A project by Michael Gale · Brisbane, Australia

The Human Algorithm

How we think, why we divide, and what shapes us without our knowing.

We are taught to see people as choices. Good choices. Bad choices. Responsible choices. Failed choices.

But lives are not built from choice alone. They are shaped by conditions: family, class, language, trauma, neurotype, money, policy, schooling, luck, and the institutions that reward some patterns while punishing others.

The Human Algorithm is a project about tracing those conditions - not to erase responsibility, but to place it where it belongs.

A working notebook - begun June 2026 · revised often

Above: a field of variables in flux. Every point a condition; every line an interaction. The gold ones - family, class, language, neurotype - move slowly, connect widely, and shape everything around them. No point is self-authored.


The line underneath

Every life has inputs.

Some visible: income · education · postcode · family · law.
Some hidden: shame · fear · language · sensory load · inherited stories · institutional incentives.

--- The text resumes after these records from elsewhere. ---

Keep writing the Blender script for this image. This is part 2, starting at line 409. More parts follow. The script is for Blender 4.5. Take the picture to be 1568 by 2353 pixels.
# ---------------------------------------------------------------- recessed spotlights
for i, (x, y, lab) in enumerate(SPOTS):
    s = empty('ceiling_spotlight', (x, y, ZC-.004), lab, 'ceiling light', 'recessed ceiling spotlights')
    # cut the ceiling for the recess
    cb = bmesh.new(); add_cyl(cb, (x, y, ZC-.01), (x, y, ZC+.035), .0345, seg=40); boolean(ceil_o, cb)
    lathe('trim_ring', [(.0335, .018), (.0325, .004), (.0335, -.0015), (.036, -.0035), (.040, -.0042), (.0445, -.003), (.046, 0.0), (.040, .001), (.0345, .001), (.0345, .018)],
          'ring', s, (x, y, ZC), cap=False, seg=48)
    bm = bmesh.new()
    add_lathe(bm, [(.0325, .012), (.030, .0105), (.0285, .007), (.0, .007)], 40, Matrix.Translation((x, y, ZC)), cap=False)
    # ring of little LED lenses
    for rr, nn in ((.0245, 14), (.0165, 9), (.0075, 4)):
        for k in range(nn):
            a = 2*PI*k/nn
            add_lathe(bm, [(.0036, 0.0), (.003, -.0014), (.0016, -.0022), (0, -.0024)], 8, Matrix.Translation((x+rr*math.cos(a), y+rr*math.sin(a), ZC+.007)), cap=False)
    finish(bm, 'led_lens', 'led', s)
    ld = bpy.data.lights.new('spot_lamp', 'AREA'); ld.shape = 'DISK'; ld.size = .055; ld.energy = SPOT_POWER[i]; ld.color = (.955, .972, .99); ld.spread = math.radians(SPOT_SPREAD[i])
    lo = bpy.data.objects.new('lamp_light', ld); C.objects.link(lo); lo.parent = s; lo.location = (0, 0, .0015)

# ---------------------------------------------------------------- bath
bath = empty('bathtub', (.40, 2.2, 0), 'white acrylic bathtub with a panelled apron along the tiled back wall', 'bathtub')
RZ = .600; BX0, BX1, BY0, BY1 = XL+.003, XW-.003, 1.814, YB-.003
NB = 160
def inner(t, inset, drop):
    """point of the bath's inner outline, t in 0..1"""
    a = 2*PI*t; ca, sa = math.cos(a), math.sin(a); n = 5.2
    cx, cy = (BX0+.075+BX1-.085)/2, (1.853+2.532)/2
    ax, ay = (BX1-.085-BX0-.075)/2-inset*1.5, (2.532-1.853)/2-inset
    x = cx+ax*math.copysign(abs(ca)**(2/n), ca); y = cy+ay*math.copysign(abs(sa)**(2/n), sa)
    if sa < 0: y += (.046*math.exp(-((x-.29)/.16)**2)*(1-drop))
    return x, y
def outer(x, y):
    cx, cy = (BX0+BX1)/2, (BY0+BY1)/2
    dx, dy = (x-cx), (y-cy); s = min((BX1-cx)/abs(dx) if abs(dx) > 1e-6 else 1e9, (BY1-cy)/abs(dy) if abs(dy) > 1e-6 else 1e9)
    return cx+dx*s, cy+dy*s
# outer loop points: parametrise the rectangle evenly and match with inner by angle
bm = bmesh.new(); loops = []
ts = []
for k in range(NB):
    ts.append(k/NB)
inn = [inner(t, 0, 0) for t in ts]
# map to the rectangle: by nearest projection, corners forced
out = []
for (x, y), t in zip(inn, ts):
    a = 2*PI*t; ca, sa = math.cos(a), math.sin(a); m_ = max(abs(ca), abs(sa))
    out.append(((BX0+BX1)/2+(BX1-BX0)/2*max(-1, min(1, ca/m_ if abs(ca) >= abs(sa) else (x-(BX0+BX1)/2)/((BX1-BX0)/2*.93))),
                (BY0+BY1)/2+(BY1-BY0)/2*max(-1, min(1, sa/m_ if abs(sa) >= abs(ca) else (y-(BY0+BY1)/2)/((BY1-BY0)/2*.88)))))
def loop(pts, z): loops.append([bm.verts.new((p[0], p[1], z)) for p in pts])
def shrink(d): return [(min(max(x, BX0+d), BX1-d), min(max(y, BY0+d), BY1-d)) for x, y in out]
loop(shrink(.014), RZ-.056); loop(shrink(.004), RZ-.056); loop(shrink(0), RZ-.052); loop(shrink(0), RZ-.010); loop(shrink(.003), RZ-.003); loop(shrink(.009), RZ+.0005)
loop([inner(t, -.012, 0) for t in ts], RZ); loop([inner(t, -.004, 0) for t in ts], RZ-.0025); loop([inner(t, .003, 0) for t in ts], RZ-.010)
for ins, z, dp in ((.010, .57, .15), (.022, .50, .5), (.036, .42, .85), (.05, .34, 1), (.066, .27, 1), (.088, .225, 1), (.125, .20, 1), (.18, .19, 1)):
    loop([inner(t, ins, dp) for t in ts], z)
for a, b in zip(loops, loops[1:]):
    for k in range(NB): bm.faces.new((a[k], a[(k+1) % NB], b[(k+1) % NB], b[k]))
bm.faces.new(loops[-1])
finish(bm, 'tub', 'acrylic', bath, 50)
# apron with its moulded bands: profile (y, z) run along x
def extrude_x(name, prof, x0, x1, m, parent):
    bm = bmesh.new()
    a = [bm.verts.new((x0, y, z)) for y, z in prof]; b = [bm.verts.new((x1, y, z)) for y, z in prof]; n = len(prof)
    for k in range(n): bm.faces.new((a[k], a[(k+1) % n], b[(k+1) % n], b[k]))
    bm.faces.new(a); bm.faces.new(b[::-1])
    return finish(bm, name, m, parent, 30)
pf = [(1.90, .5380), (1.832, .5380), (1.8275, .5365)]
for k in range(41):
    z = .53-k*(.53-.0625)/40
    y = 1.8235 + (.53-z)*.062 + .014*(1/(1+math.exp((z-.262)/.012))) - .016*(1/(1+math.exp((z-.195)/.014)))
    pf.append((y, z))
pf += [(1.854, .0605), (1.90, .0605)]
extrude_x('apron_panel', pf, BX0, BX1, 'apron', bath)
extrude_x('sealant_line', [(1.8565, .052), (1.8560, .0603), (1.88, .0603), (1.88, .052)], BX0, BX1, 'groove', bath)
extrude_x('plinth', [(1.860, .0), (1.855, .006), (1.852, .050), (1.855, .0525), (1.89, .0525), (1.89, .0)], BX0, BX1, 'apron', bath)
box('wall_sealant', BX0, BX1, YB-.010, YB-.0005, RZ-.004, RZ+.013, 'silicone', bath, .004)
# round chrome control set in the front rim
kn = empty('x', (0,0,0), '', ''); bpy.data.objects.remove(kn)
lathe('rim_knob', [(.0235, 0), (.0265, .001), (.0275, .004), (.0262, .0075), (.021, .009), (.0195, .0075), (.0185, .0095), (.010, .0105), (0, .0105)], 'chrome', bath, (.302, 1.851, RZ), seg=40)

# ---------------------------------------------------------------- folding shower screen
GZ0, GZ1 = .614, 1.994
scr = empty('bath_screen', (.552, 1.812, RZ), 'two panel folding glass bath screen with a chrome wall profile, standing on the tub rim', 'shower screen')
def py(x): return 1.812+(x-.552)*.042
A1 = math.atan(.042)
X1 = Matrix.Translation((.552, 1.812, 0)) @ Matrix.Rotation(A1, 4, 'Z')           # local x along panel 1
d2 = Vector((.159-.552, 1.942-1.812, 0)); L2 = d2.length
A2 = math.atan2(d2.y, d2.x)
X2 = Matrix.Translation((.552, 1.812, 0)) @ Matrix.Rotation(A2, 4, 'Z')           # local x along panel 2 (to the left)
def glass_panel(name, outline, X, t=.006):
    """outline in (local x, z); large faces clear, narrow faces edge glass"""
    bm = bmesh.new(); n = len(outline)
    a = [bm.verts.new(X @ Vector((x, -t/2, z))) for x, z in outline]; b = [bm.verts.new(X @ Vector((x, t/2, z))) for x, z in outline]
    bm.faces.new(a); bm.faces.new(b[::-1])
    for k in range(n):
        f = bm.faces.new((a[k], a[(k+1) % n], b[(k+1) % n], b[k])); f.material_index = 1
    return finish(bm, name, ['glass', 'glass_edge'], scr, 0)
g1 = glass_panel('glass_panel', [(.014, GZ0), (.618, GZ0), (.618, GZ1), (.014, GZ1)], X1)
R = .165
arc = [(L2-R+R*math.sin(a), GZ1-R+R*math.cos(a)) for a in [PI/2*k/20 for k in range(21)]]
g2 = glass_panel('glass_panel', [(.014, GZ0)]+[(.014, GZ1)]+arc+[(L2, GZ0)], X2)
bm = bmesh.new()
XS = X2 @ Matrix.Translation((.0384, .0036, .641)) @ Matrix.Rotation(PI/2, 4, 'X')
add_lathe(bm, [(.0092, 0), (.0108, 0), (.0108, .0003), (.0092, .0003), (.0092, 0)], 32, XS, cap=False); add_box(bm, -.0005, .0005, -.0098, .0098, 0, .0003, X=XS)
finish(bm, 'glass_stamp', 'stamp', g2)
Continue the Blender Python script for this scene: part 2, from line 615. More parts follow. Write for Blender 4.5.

When outcomes repeat, they are not just personal. They are architectural.

Five ways in

The shape of the argument

01

The Code Beneath Choice

Behaviour is not random. It is patterned by conditions - and patterns can be read.

02

Justice as Architecture

Better outcomes require better structures, not better slogans.

03

The Myth of the Isolated Self

No one becomes themselves alone. Every self is a collaboration with its conditions.

04

Systems That Teach Harm

Institutions often call people broken after placing them inside impossible designs.

05

A More Human Model

Understanding is not indulgence. It is the beginning of repair.

Core idea

Justice is architecture.

If a bridge collapses, we do not ask whether the people crossing it had better attitudes. We examine the design.

Human systems deserve the same seriousness.

See the model drawn: The Field Within · The Field Between Us · and the first tool: Words Build Worlds

What this project asks

Harder questions than blame

Why do we punish people for predictable responses to impossible conditions?

Why do institutions call people non-compliant before asking what the institution demanded of them?

Why do we keep treating care as charity when it is infrastructure?

This is not a project about despair. It is a project about responsibility - the kind that moves upstream.

To be clear

What this is not

Not: people are machines.
Not: nobody has agency.
Not: harm does not matter.

People are not puzzles to be solved. They are systems to be understood - and systems are changed by changing conditions.